Would you transcribe the whole listing exactly, minus its pictures?
++++++++++
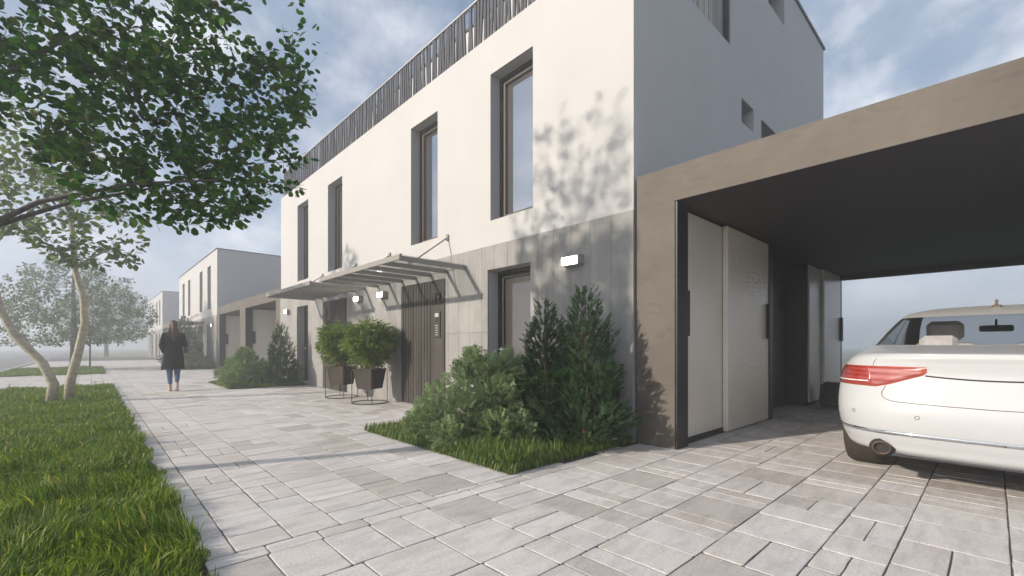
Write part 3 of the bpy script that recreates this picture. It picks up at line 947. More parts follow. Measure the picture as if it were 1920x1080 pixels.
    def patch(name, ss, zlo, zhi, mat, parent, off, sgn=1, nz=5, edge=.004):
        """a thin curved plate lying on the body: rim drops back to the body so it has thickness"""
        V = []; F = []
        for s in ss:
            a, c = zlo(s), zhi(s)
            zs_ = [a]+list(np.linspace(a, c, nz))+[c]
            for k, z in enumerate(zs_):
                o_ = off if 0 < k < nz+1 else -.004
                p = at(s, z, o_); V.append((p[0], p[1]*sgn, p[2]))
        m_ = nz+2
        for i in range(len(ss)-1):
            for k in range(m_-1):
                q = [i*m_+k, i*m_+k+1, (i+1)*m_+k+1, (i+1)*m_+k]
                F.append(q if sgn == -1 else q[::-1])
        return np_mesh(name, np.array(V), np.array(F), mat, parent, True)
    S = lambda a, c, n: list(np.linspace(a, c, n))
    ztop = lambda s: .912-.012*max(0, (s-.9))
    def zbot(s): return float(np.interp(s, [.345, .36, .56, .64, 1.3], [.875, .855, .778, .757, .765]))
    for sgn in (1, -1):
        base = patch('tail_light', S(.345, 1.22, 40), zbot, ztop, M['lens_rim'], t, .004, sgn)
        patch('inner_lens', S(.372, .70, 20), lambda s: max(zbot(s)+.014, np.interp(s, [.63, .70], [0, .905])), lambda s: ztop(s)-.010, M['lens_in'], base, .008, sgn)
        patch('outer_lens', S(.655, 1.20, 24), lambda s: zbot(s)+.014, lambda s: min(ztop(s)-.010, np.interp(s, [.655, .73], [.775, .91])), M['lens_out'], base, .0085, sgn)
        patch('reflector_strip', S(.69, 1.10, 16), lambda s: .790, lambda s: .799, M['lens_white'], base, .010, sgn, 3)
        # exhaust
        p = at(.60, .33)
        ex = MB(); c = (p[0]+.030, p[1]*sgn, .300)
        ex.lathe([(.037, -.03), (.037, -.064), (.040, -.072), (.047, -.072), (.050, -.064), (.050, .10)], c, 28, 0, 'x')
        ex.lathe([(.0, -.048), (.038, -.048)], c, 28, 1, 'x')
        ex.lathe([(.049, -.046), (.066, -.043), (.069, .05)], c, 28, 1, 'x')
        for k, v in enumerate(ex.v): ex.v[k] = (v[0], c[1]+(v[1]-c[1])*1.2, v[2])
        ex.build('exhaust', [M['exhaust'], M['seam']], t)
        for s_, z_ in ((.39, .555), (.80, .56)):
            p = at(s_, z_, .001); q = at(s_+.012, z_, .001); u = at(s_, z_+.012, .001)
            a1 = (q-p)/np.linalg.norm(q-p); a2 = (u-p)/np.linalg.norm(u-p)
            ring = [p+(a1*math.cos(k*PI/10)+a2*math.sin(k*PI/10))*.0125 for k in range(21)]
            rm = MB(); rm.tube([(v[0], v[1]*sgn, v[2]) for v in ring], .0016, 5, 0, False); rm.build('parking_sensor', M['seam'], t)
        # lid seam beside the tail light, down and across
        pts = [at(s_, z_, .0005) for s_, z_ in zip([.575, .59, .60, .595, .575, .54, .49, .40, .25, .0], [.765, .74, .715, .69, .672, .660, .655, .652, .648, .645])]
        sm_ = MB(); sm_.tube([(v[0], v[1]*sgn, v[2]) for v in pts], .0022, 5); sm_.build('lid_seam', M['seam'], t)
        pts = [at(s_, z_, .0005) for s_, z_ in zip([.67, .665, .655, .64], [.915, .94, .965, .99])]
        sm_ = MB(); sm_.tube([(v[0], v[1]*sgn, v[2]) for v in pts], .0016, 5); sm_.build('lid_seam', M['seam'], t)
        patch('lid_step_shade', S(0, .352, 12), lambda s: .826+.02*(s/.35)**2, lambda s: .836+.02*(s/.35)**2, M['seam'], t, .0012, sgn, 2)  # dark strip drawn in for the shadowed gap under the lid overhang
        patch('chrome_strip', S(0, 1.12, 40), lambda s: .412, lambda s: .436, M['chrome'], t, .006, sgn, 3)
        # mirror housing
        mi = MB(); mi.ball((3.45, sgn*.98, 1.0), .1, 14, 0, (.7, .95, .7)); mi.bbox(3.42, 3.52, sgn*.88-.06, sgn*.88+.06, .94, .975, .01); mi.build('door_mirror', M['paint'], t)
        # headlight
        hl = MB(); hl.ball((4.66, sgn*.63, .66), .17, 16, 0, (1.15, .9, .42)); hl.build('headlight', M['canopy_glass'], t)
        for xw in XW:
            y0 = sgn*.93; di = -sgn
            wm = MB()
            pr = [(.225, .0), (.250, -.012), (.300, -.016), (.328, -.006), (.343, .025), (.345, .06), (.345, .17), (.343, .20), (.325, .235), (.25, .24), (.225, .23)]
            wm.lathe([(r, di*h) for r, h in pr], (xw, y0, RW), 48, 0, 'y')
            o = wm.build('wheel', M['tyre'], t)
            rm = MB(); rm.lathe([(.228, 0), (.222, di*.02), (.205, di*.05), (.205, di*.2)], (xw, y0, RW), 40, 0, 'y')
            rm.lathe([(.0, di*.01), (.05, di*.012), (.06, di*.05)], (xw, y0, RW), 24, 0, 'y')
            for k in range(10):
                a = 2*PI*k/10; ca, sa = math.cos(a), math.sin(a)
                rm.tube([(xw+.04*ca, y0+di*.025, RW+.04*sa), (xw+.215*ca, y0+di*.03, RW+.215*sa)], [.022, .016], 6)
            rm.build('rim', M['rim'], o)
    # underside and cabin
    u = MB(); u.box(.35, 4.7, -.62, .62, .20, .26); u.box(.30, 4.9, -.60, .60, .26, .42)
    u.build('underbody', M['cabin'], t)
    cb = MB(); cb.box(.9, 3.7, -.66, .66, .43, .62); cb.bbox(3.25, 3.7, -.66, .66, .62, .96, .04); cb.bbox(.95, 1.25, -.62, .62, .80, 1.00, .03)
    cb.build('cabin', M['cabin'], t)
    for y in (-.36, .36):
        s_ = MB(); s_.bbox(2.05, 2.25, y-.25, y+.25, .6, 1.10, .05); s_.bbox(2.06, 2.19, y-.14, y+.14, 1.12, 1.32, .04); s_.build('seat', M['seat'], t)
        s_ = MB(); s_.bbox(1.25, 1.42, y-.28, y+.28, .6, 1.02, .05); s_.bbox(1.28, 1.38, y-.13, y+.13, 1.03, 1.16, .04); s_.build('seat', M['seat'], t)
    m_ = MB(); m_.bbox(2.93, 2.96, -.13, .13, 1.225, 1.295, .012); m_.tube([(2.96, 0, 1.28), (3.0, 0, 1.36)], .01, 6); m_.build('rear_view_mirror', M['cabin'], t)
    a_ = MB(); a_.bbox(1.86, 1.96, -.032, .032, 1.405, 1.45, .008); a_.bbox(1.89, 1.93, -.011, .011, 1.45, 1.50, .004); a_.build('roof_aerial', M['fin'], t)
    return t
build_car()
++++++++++
■ **OUTPUT FOR THIS TASK**:
Write part 3 of the bpy script that recreates this picture. It picks up at line 947. More parts follow. Measure the picture as if it were 1920x1080 pixels.
    def patch(name, ss, zlo, zhi, mat, parent, off, sgn=1, nz=5, edge=.004):
        """a thin curved plate lying on the body: rim drops back to the body so it has thickness"""
        V = []; F = []
        for s in ss:
            a, c = zlo(s), zhi(s)
            zs_ = [a]+list(np.linspace(a, c, nz))+[c]
            for k, z in enumerate(zs_):
                o_ = off if 0 < k < nz+1 else -.004
                p = at(s, z, o_); V.append((p[0], p[1]*sgn, p[2]))
        m_ = nz+2
        for i in range(len(ss)-1):
            for k in range(m_-1):
                q = [i*m_+k, i*m_+k+1, (i+1)*m_+k+1, (i+1)*m_+k]
                F.append(q if sgn == -1 else q[::-1])
        return np_mesh(name, np.array(V), np.array(F), mat, parent, True)
    S = lambda a, c, n: list(np.linspace(a, c, n))
    ztop = lambda s: .912-.012*max(0, (s-.9))
    def zbot(s): return float(np.interp(s, [.345, .36, .56, .64, 1.3], [.875, .855, .778, .757, .765]))
    for sgn in (1, -1):
        base = patch('tail_light', S(.345, 1.22, 40), zbot, ztop, M['lens_rim'], t, .004, sgn)
        patch('inner_lens', S(.372, .70, 20), lambda s: max(zbot(s)+.014, np.interp(s, [.63, .70], [0, .905])), lambda s: ztop(s)-.010, M['lens_in'], base, .008, sgn)
        patch('outer_lens', S(.655, 1.20, 24), lambda s: zbot(s)+.014, lambda s: min(ztop(s)-.010, np.interp(s, [.655, .73], [.775, .91])), M['lens_out'], base, .0085, sgn)
        patch('reflector_strip', S(.69, 1.10, 16), lambda s: .790, lambda s: .799, M['lens_white'], base, .010, sgn, 3)
        # exhaust
        p = at(.60, .33)
        ex = MB(); c = (p[0]+.030, p[1]*sgn, .300)
        ex.lathe([(.037, -.03), (.037, -.064), (.040, -.072), (.047, -.072), (.050, -.064), (.050, .10)], c, 28, 0, 'x')
        ex.lathe([(.0, -.048), (.038, -.048)], c, 28, 1, 'x')
        ex.lathe([(.049, -.046), (.066, -.043), (.069, .05)], c, 28, 1, 'x')
        for k, v in enumerate(ex.v): ex.v[k] = (v[0], c[1]+(v[1]-c[1])*1.2, v[2])
        ex.build('exhaust', [M['exhaust'], M['seam']], t)
        for s_, z_ in ((.39, .555), (.80, .56)):
            p = at(s_, z_, .001); q = at(s_+.012, z_, .001); u = at(s_, z_+.012, .001)
            a1 = (q-p)/np.linalg.norm(q-p); a2 = (u-p)/np.linalg.norm(u-p)
            ring = [p+(a1*math.cos(k*PI/10)+a2*math.sin(k*PI/10))*.0125 for k in range(21)]
            rm = MB(); rm.tube([(v[0], v[1]*sgn, v[2]) for v in ring], .0016, 5, 0, False); rm.build('parking_sensor', M['seam'], t)
        # lid seam beside the tail light, down and across
        pts = [at(s_, z_, .0005) for s_, z_ in zip([.575, .59, .60, .595, .575, .54, .49, .40, .25, .0], [.765, .74, .715, .69, .672, .660, .655, .652, .648, .645])]
        sm_ = MB(); sm_.tube([(v[0], v[1]*sgn, v[2]) for v in pts], .0022, 5); sm_.build('lid_seam', M['seam'], t)
        pts = [at(s_, z_, .0005) for s_, z_ in zip([.67, .665, .655, .64], [.915, .94, .965, .99])]
        sm_ = MB(); sm_.tube([(v[0], v[1]*sgn, v[2]) for v in pts], .0016, 5); sm_.build('lid_seam', M['seam'], t)
        patch('lid_step_shade', S(0, .352, 12), lambda s: .826+.02*(s/.35)**2, lambda s: .836+.02*(s/.35)**2, M['seam'], t, .0012, sgn, 2)  # dark strip drawn in for the shadowed gap under the lid overhang
        patch('chrome_strip', S(0, 1.12, 40), lambda s: .412, lambda s: .436, M['chrome'], t, .006, sgn, 3)
        # mirror housing
        mi = MB(); mi.ball((3.45, sgn*.98, 1.0), .1, 14, 0, (.7, .95, .7)); mi.bbox(3.42, 3.52, sgn*.88-.06, sgn*.88+.06, .94, .975, .01); mi.build('door_mirror', M['paint'], t)
        # headlight
        hl = MB(); hl.ball((4.66, sgn*.63, .66), .17, 16, 0, (1.15, .9, .42)); hl.build('headlight', M['canopy_glass'], t)
        for xw in XW:
            y0 = sgn*.93; di = -sgn
            wm = MB()
            pr = [(.225, .0), (.250, -.012), (.300, -.016), (.328, -.006), (.343, .025), (.345, .06), (.345, .17), (.343, .20), (.325, .235), (.25, .24), (.225, .23)]
            wm.lathe([(r, di*h) for r, h in pr], (xw, y0, RW), 48, 0, 'y')
            o = wm.build('wheel', M['tyre'], t)
            rm = MB(); rm.lathe([(.228, 0), (.222, di*.02), (.205, di*.05), (.205, di*.2)], (xw, y0, RW), 40, 0, 'y')
            rm.lathe([(.0, di*.01), (.05, di*.012), (.06, di*.05)], (xw, y0, RW), 24, 0, 'y')
            for k in range(10):
                a = 2*PI*k/10; ca, sa = math.cos(a), math.sin(a)
                rm.tube([(xw+.04*ca, y0+di*.025, RW+.04*sa), (xw+.215*ca, y0+di*.03, RW+.215*sa)], [.022, .016], 6)
            rm.build('rim', M['rim'], o)
    # underside and cabin
    u = MB(); u.box(.35, 4.7, -.62, .62, .20, .26); u.box(.30, 4.9, -.60, .60, .26, .42)
    u.build('underbody', M['cabin'], t)
    cb = MB(); cb.box(.9, 3.7, -.66, .66, .43, .62); cb.bbox(3.25, 3.7, -.66, .66, .62, .96, .04); cb.bbox(.95, 1.25, -.62, .62, .80, 1.00, .03)
    cb.build('cabin', M['cabin'], t)
    for y in (-.36, .36):
        s_ = MB(); s_.bbox(2.05, 2.25, y-.25, y+.25, .6, 1.10, .05); s_.bbox(2.06, 2.19, y-.14, y+.14, 1.12, 1.32, .04); s_.build('seat', M['seat'], t)
        s_ = MB(); s_.bbox(1.25, 1.42, y-.28, y+.28, .6, 1.02, .05); s_.bbox(1.28, 1.38, y-.13, y+.13, 1.03, 1.16, .04); s_.build('seat', M['seat'], t)
    m_ = MB(); m_.bbox(2.93, 2.96, -.13, .13, 1.225, 1.295, .012); m_.tube([(2.96, 0, 1.28), (3.0, 0, 1.36)], .01, 6); m_.build('rear_view_mirror', M['cabin'], t)
    a_ = MB(); a_.bbox(1.86, 1.96, -.032, .032, 1.405, 1.45, .008); a_.bbox(1.89, 1.93, -.011, .011, 1.45, 1.50, .004); a_.build('roof_aerial', M['fin'], t)
    return t
build_car()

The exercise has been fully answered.